Le programme 190 Recherche dans les domaines de l'énergie, du développement et de la mobilité durables est celui qui est au cœur des enjeux environnementaux. À première vue, les crédits alloués sont en recul par rapport à l'année 2021. Toutefois, cette baisse constitue en réalité un trompe-l'œil résultant de mouvements de crédits vers le plan de relance, versés l'année précédente. Cette année encore, la lisibilité des crédits du projet de loi de finances, tout particulièrement sur l'articulation entre les crédits des programmes habituels et ceux des programmes conjoncturels, n'est pas au rendez-vous. Faut-il rappeler qu'une lecture aisée des évolutions budgétaires contribue à la bonne information des parlementaires ?

Enfin le programme 193 Recherche spatiale connaît une relative stabilité, même si, ici encore, on peut formuler d'importantes réserves sur la lisibilité des moyens alloués au Centre national d'études spatiales.

Pour avoir une vision exhaustive des montants consacrés à la recherche en matière de développement durable, il faut aussi analyser le programme d'investissements d'avenir et le plan de relance. Ces deux missions témoignent d'un effort important en matière de recherche sur le développement durable. De nombreux appels à projet orientés vers l'environnement sont financés par ces missions comme l'appel à projet Make our planet great again doté de 30 millions d'euros ou le financement de l'avion bas carbone, à hauteur de 404,1 millions d'euros.

Il faut également parler rapidement de la situation des opérateurs à la suite de la crise sanitaire. D'une manière générale, les mesures fortes du Gouvernement pour prolonger les contrats doctoraux, ceux des attachés temporaires d'enseignement et de recherche (ATER), les post-doc et les CDD et pour renforcer la résilience des organismes de recherche a permis d'amortir le choc de la crise. Toutefois, les établissements dont la part des ressources propres est substantielle sont tout particulièrement touchés par la baisse de l'activité. Il nous faudra donc les accompagner.

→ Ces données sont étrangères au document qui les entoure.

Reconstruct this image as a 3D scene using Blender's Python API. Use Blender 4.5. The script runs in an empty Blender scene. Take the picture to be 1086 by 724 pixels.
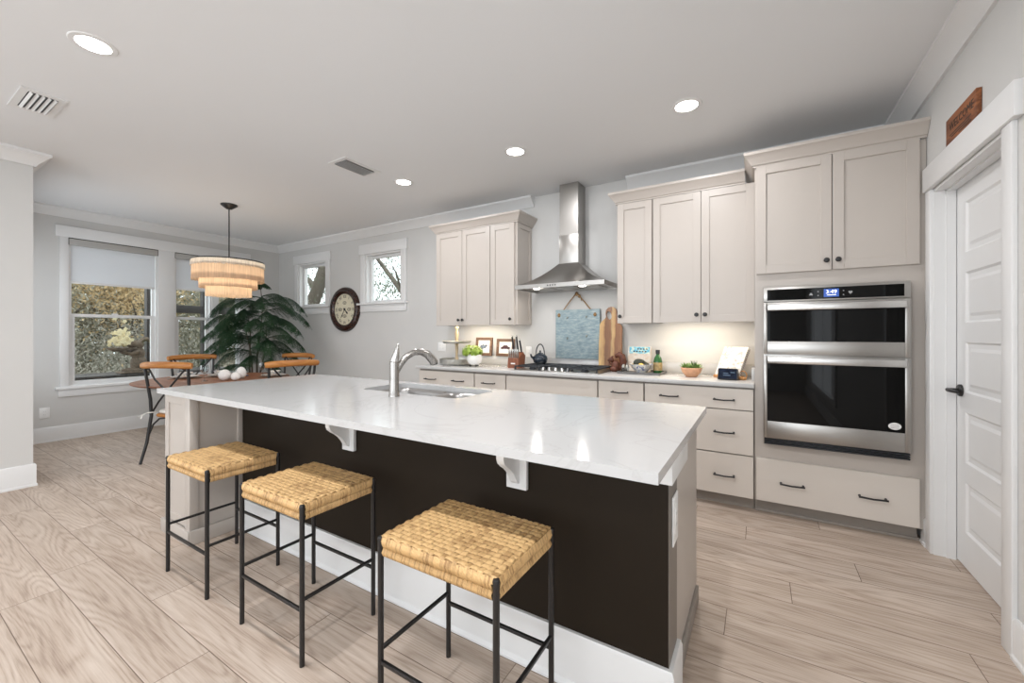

Enfin, je souhaite évoquer rapidement les travaux de recherche visant à décarboner le secteur de la construction et du bâtiment. Ce domaine de recherche est stratégique pour la transition écologique, le secteur du bâtiment étant le deuxième secteur le plus émetteur de gaz à effet de serre en France. La recherche sur l'amélioration des performances environnementales du secteur de la construction fait l'objet de financements dédiés dans le cadre de la mission interministérielle Recherche et enseignement supérieur (MIRES) et à travers les programmes d'investissements d'avenir. Des réalisations ont déjà vu le jour, notamment la chambre climatique Sense-City de Marne-la-Vallée, financée dans le cadre du PIA 4.

La recherche dans ce domaine est également financée par des dépenses fiscales, en l'occurrence par le crédit d'impôt recherche. À ce titre, les dépenses de recherche exposées pour la réalisation d'opérations confiées à des organismes de recherche publics ouvrent droit au crédit d'impôt pour le double de leur montant. Ce dispositif a été supprimé par l'article 35 de la loi de finances pour 2021. Le maintien du doublement de l'assiette est pourtant particulièrement important pour éviter d'amplifier le risque de baisse des investissements de recherche par les entreprises en période de crise sanitaire.

Si les moyens pour financer la recherche en matière de développement durable existent, ils ne s'inscrivent pas dans une stratégie cohérente, adaptée aux spécificités de ce secteur.

Les crédits de la mission "Recherche et enseignement supérieur" témoignant d'une réelle ambition pour la recherche publique française, j'émets un avis favorable à leur adoption. Toutefois, nous devons impérativement veiller à la pérennité du financement de la recherche en matière de développement durable.